WHAT YOU SHOULD DO
The records should be repeated word for word, pictures excluded.

Source records:
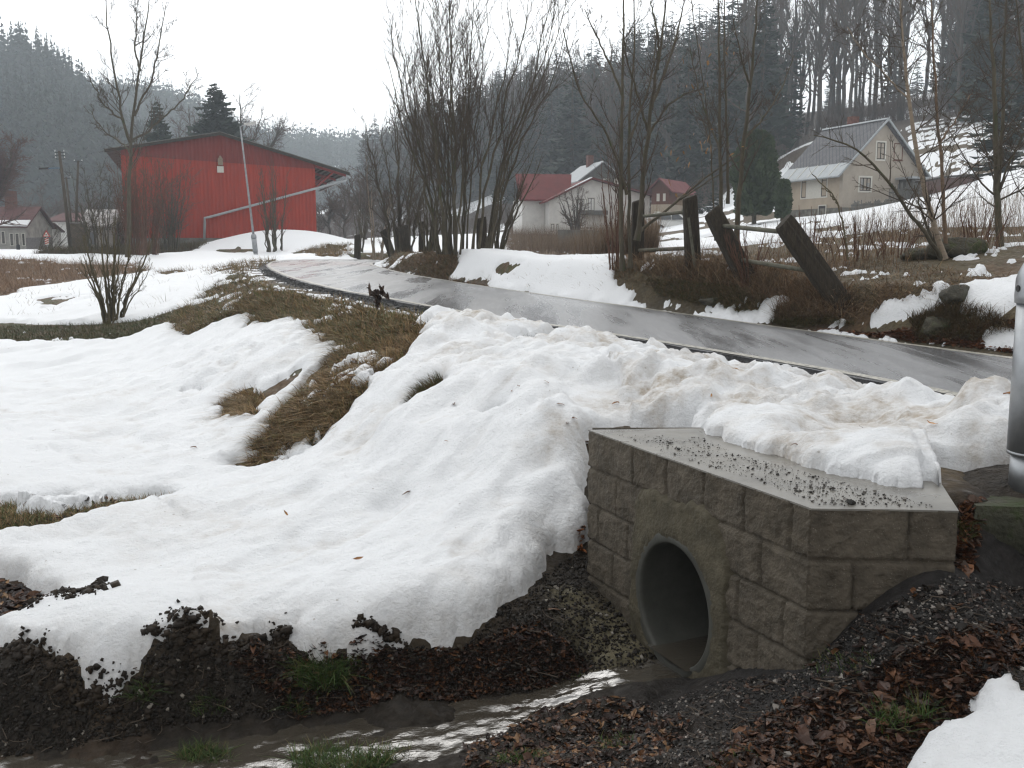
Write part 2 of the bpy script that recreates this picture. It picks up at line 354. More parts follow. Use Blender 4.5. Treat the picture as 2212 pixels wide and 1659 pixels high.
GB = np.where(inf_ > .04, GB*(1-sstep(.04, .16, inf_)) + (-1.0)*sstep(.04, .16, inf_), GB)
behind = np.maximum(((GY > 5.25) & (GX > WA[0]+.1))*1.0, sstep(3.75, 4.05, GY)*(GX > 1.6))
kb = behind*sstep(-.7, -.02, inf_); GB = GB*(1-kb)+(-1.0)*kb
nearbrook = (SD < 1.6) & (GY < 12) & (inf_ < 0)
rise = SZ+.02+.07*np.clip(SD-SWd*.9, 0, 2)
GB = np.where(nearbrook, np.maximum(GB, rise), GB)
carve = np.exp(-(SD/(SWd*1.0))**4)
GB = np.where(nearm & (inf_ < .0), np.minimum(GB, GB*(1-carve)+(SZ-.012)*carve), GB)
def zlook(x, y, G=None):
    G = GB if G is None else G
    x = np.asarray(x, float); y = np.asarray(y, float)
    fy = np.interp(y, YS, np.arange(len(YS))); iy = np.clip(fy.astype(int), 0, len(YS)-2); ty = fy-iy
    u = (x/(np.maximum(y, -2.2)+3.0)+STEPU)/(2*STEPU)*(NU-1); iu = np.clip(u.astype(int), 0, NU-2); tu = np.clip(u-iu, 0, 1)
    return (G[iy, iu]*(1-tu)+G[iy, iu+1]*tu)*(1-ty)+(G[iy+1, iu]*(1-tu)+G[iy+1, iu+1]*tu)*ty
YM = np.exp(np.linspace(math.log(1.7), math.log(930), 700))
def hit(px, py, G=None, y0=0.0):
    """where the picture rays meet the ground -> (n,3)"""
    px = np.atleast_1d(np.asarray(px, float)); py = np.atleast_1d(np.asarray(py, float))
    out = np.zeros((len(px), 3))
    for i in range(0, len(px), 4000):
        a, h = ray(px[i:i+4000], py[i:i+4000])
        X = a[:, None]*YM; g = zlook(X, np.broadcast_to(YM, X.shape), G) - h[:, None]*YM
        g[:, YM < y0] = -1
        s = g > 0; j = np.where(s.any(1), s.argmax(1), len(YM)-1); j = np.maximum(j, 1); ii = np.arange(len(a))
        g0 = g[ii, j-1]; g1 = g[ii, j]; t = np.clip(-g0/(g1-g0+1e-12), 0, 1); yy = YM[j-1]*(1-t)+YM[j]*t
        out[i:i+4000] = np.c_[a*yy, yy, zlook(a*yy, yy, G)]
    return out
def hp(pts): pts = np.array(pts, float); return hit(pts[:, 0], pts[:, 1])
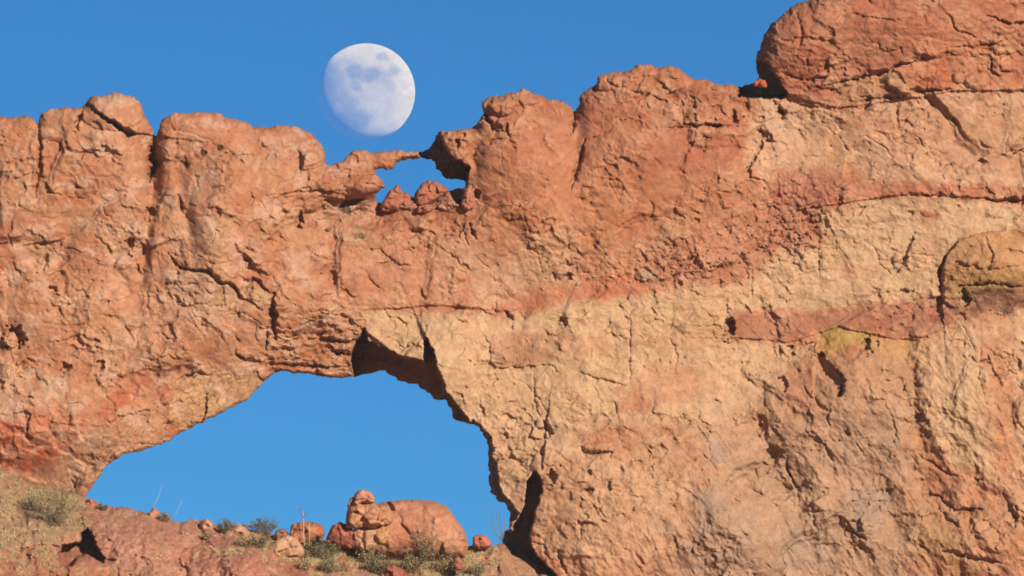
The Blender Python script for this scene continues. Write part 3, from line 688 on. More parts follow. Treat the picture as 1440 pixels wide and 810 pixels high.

REPLY TO THE EXERCISE
Write part 2 of the bpy script that recreates this picture. It picks up at line 354. More parts follow. Use Blender 4.5. Treat the picture as 2212 pixels wide and 1659 pixels high.
GB = np.where(inf_ > .04, GB*(1-sstep(.04, .16, inf_)) + (-1.0)*sstep(.04, .16, inf_), GB)
behind = np.maximum(((GY > 5.25) & (GX > WA[0]+.1))*1.0, sstep(3.75, 4.05, GY)*(GX > 1.6))
kb = behind*sstep(-.7, -.02, inf_); GB = GB*(1-kb)+(-1.0)*kb
nearbrook = (SD < 1.6) & (GY < 12) & (inf_ < 0)
rise = SZ+.02+.07*np.clip(SD-SWd*.9, 0, 2)
GB = np.where(nearbrook, np.maximum(GB, rise), GB)
carve = np.exp(-(SD/(SWd*1.0))**4)
GB = np.where(nearm & (inf_ < .0), np.minimum(GB, GB*(1-carve)+(SZ-.012)*carve), GB)
def zlook(x, y, G=None):
    G = GB if G is None else G
    x = np.asarray(x, float); y = np.asarray(y, float)
    fy = np.interp(y, YS, np.arange(len(YS))); iy = np.clip(fy.astype(int), 0, len(YS)-2); ty = fy-iy
    u = (x/(np.maximum(y, -2.2)+3.0)+STEPU)/(2*STEPU)*(NU-1); iu = np.clip(u.astype(int), 0, NU-2); tu = np.clip(u-iu, 0, 1)
    return (G[iy, iu]*(1-tu)+G[iy, iu+1]*tu)*(1-ty)+(G[iy+1, iu]*(1-tu)+G[iy+1, iu+1]*tu)*ty
YM = np.exp(np.linspace(math.log(1.7), math.log(930), 700))
def hit(px, py, G=None, y0=0.0):
    """where the picture rays meet the ground -> (n,3)"""
    px = np.atleast_1d(np.asarray(px, float)); py = np.atleast_1d(np.asarray(py, float))
    out = np.zeros((len(px), 3))
    for i in range(0, len(px), 4000):
        a, h = ray(px[i:i+4000], py[i:i+4000])
        X = a[:, None]*YM; g = zlook(X, np.broadcast_to(YM, X.shape), G) - h[:, None]*YM
        g[:, YM < y0] = -1
        s = g > 0; j = np.where(s.any(1), s.argmax(1), len(YM)-1); j = np.maximum(j, 1); ii = np.arange(len(a))
        g0 = g[ii, j-1]; g1 = g[ii, j]; t = np.clip(-g0/(g1-g0+1e-12), 0, 1); yy = YM[j-1]*(1-t)+YM[j]*t
        out[i:i+4000] = np.c_[a*yy, yy, zlook(a*yy, yy, G)]
    return out
def hp(pts): pts = np.array(pts, float); return hit(pts[:, 0], pts[:, 1])
The Blender Python script for this scene continues. Write part 3, from line 688 on. More parts follow. Treat the picture as 1440 pixels wide and 810 pixels high.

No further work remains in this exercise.